During an ASEAN meeting in Kuala Lumpur recently, Federica Mogherini, the EU high representative for foreign affairs, had talks with the Syrian foreign minister and the US secretary of state.

Meanwhile, Staffan de Mistura, the UN special envoy to Syria, has envisaged a plan for talks involving different committees working on various aspects of the Syrian problem. Not to be outdone, the Iranians have also put together an initiative calling for a ceasefire, an interim government, constitutional guarantees for minorities and elections.

None of this is totally new, but there is now a sense of urgency that has been lacking for the past year at least, when the Iranian talks seemed to be sapping the energy of regional diplomacy.

Commenting on the recent flurry of diplomatic efforts, former NCSROF leader Hadi Al-Bahrah stressed the need to work within the Geneva framework. “Any ideas that stray away from the Geneva framework cannot be implemented,” he said.

He added that a serious bid for a solution must start with Al-Assad’s removal from power. “The presence of Al-Assad in power is a main source of extremism. His removal from power will end it,” he said.

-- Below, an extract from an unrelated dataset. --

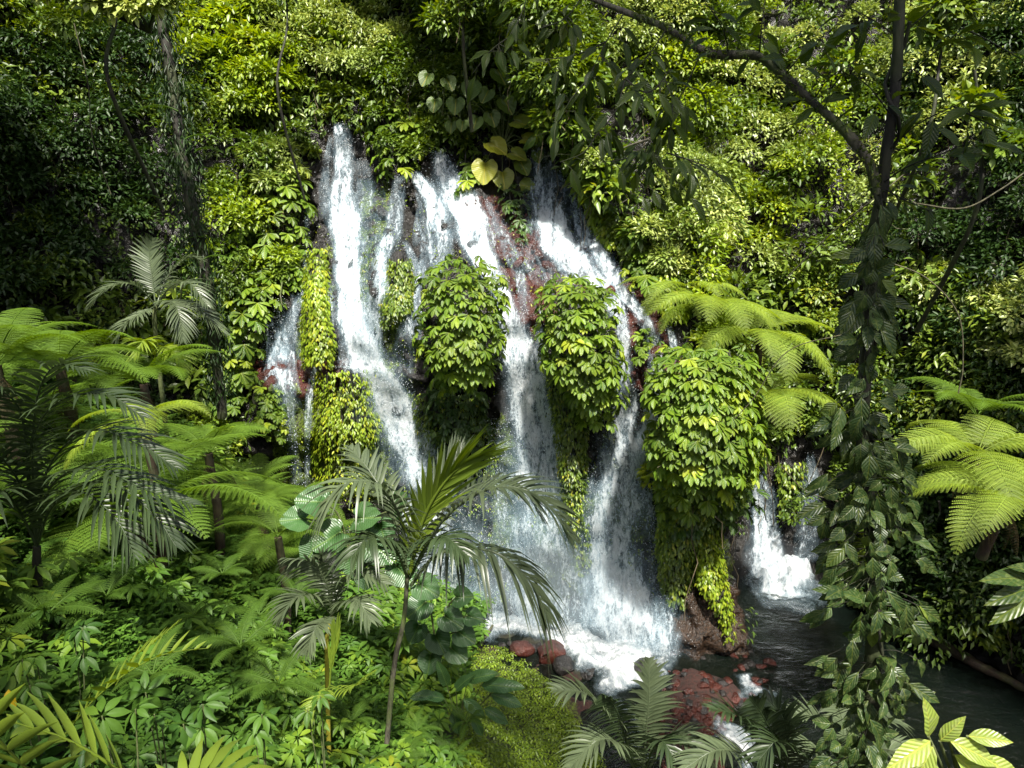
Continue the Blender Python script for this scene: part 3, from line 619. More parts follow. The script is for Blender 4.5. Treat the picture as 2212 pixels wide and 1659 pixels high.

However, Samir Soayfan, a key Syrian opposition figure, has doubts that the current efforts will lead to much. “All the current political initiatives are futile because Russia and Iran are still sticking to their guns. The conditions for a solution are not yet met,” Soayfan said.

Fawwaz Haddad, another opposition member, agrees with this assessment. For a solution to come about, the opposition Free Syrian Army must receive more support, the Islamist militias should be disbanded and foreign fighters must be prevented from coming into the country, he said.

“Iran should be prevented from interfering in Syria, and Hezbollah should be forced to withdraw,” Haddad said.